> **TASK DIRECTIONS**
Reproduce each record exactly.

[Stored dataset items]
# # #

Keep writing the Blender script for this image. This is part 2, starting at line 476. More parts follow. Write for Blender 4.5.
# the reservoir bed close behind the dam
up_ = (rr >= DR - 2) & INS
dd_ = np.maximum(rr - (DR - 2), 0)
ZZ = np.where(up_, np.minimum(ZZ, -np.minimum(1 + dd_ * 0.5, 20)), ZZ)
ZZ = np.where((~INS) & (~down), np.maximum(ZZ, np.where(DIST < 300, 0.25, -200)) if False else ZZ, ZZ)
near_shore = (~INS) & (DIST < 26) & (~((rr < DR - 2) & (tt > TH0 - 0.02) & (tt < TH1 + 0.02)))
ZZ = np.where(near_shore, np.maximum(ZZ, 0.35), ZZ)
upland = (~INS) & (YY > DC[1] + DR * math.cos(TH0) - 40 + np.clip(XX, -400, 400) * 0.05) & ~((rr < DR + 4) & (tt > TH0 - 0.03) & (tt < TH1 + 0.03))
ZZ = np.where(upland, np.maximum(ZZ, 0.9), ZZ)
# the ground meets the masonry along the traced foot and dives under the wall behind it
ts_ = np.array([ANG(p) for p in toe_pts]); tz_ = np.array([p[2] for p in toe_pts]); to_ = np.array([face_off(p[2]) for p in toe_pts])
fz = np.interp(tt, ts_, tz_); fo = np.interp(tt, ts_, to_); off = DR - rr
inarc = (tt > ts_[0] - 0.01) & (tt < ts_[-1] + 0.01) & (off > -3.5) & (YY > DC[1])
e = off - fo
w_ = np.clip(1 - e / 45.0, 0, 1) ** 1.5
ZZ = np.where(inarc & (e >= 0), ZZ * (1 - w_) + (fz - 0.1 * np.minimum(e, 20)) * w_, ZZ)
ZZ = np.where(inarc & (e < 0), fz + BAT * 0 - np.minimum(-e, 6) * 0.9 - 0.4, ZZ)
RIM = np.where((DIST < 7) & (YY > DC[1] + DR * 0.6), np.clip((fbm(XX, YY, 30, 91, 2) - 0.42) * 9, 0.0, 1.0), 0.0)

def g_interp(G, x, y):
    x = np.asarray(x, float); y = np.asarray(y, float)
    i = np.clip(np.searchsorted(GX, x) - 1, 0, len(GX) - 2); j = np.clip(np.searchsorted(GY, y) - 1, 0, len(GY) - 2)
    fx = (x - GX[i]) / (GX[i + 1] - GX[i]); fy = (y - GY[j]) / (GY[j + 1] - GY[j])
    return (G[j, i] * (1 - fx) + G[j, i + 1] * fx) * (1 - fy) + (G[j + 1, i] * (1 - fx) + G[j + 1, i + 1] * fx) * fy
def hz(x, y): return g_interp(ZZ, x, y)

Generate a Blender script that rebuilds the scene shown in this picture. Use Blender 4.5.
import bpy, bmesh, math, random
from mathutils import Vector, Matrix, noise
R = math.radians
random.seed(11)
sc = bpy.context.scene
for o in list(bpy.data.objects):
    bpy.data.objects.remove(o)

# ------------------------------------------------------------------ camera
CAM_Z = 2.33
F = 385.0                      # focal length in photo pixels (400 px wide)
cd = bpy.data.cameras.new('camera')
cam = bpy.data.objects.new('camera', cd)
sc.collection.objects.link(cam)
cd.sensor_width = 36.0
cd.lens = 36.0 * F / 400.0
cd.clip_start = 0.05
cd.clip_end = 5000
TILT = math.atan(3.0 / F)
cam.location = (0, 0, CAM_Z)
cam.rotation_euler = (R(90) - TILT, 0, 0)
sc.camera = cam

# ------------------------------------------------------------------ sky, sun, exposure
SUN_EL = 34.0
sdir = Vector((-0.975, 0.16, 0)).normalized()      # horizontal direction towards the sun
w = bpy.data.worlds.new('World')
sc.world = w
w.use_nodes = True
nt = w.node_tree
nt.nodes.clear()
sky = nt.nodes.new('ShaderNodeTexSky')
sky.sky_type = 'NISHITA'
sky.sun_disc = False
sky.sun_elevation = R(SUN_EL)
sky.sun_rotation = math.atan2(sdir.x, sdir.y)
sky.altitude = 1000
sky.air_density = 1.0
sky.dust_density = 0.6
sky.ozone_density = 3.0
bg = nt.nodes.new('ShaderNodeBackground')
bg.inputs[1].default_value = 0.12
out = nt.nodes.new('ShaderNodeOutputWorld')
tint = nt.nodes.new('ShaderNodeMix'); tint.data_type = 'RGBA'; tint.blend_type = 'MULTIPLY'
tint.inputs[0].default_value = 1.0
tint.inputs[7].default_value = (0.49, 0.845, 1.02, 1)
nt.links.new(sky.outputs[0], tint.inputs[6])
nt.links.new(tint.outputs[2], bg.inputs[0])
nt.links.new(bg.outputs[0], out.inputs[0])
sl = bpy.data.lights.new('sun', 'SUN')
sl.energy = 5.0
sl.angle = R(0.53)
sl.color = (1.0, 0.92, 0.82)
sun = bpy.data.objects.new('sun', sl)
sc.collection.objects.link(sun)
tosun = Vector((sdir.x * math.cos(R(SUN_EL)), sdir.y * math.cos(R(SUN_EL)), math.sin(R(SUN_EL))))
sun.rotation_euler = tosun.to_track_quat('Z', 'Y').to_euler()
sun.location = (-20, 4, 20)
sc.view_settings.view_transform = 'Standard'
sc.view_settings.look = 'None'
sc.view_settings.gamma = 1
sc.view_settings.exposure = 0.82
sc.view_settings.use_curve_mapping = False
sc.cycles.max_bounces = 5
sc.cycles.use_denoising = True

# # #

> **SOLUTION TO THIS PROBLEM**
Keep writing the Blender script for this image. This is part 2, starting at line 476. More parts follow. Write for Blender 4.5.
# the reservoir bed close behind the dam
up_ = (rr >= DR - 2) & INS
dd_ = np.maximum(rr - (DR - 2), 0)
ZZ = np.where(up_, np.minimum(ZZ, -np.minimum(1 + dd_ * 0.5, 20)), ZZ)
ZZ = np.where((~INS) & (~down), np.maximum(ZZ, np.where(DIST < 300, 0.25, -200)) if False else ZZ, ZZ)
near_shore = (~INS) & (DIST < 26) & (~((rr < DR - 2) & (tt > TH0 - 0.02) & (tt < TH1 + 0.02)))
ZZ = np.where(near_shore, np.maximum(ZZ, 0.35), ZZ)
upland = (~INS) & (YY > DC[1] + DR * math.cos(TH0) - 40 + np.clip(XX, -400, 400) * 0.05) & ~((rr < DR + 4) & (tt > TH0 - 0.03) & (tt < TH1 + 0.03))
ZZ = np.where(upland, np.maximum(ZZ, 0.9), ZZ)
# the ground meets the masonry along the traced foot and dives under the wall behind it
ts_ = np.array([ANG(p) for p in toe_pts]); tz_ = np.array([p[2] for p in toe_pts]); to_ = np.array([face_off(p[2]) for p in toe_pts])
fz = np.interp(tt, ts_, tz_); fo = np.interp(tt, ts_, to_); off = DR - rr
inarc = (tt > ts_[0] - 0.01) & (tt < ts_[-1] + 0.01) & (off > -3.5) & (YY > DC[1])
e = off - fo
w_ = np.clip(1 - e / 45.0, 0, 1) ** 1.5
ZZ = np.where(inarc & (e >= 0), ZZ * (1 - w_) + (fz - 0.1 * np.minimum(e, 20)) * w_, ZZ)
ZZ = np.where(inarc & (e < 0), fz + BAT * 0 - np.minimum(-e, 6) * 0.9 - 0.4, ZZ)
RIM = np.where((DIST < 7) & (YY > DC[1] + DR * 0.6), np.clip((fbm(XX, YY, 30, 91, 2) - 0.42) * 9, 0.0, 1.0), 0.0)

def g_interp(G, x, y):
    x = np.asarray(x, float); y = np.asarray(y, float)
    i = np.clip(np.searchsorted(GX, x) - 1, 0, len(GX) - 2); j = np.clip(np.searchsorted(GY, y) - 1, 0, len(GY) - 2)
    fx = (x - GX[i]) / (GX[i + 1] - GX[i]); fy = (y - GY[j]) / (GY[j + 1] - GY[j])
    return (G[j, i] * (1 - fx) + G[j, i + 1] * fx) * (1 - fy) + (G[j + 1, i] * (1 - fx) + G[j + 1, i + 1] * fx) * fy
def hz(x, y): return g_interp(ZZ, x, y)

Generate a Blender script that rebuilds the scene shown in this picture. Use Blender 4.5.
import bpy, bmesh, math, random
from mathutils import Vector, Matrix, noise
R = math.radians
random.seed(11)
sc = bpy.context.scene
for o in list(bpy.data.objects):
    bpy.data.objects.remove(o)

# ------------------------------------------------------------------ camera
CAM_Z = 2.33
F = 385.0                      # focal length in photo pixels (400 px wide)
cd = bpy.data.cameras.new('camera')
cam = bpy.data.objects.new('camera', cd)
sc.collection.objects.link(cam)
cd.sensor_width = 36.0
cd.lens = 36.0 * F / 400.0
cd.clip_start = 0.05
cd.clip_end = 5000
TILT = math.atan(3.0 / F)
cam.location = (0, 0, CAM_Z)
cam.rotation_euler = (R(90) - TILT, 0, 0)
sc.camera = cam

# ------------------------------------------------------------------ sky, sun, exposure
SUN_EL = 34.0
sdir = Vector((-0.975, 0.16, 0)).normalized()      # horizontal direction towards the sun
w = bpy.data.worlds.new('World')
sc.world = w
w.use_nodes = True
nt = w.node_tree
nt.nodes.clear()
sky = nt.nodes.new('ShaderNodeTexSky')
sky.sky_type = 'NISHITA'
sky.sun_disc = False
sky.sun_elevation = R(SUN_EL)
sky.sun_rotation = math.atan2(sdir.x, sdir.y)
sky.altitude = 1000
sky.air_density = 1.0
sky.dust_density = 0.6
sky.ozone_density = 3.0
bg = nt.nodes.new('ShaderNodeBackground')
bg.inputs[1].default_value = 0.12
out = nt.nodes.new('ShaderNodeOutputWorld')
tint = nt.nodes.new('ShaderNodeMix'); tint.data_type = 'RGBA'; tint.blend_type = 'MULTIPLY'
tint.inputs[0].default_value = 1.0
tint.inputs[7].default_value = (0.49, 0.845, 1.02, 1)
nt.links.new(sky.outputs[0], tint.inputs[6])
nt.links.new(tint.outputs[2], bg.inputs[0])
nt.links.new(bg.outputs[0], out.inputs[0])
sl = bpy.data.lights.new('sun', 'SUN')
sl.energy = 5.0
sl.angle = R(0.53)
sl.color = (1.0, 0.92, 0.82)
sun = bpy.data.objects.new('sun', sl)
sc.collection.objects.link(sun)
tosun = Vector((sdir.x * math.cos(R(SUN_EL)), sdir.y * math.cos(R(SUN_EL)), math.sin(R(SUN_EL))))
sun.rotation_euler = tosun.to_track_quat('Z', 'Y').to_euler()
sun.location = (-20, 4, 20)
sc.view_settings.view_transform = 'Standard'
sc.view_settings.look = 'None'
sc.view_settings.gamma = 1
sc.view_settings.exposure = 0.82
sc.view_settings.use_curve_mapping = False
sc.cycles.max_bounces = 5
sc.cycles.use_denoising = True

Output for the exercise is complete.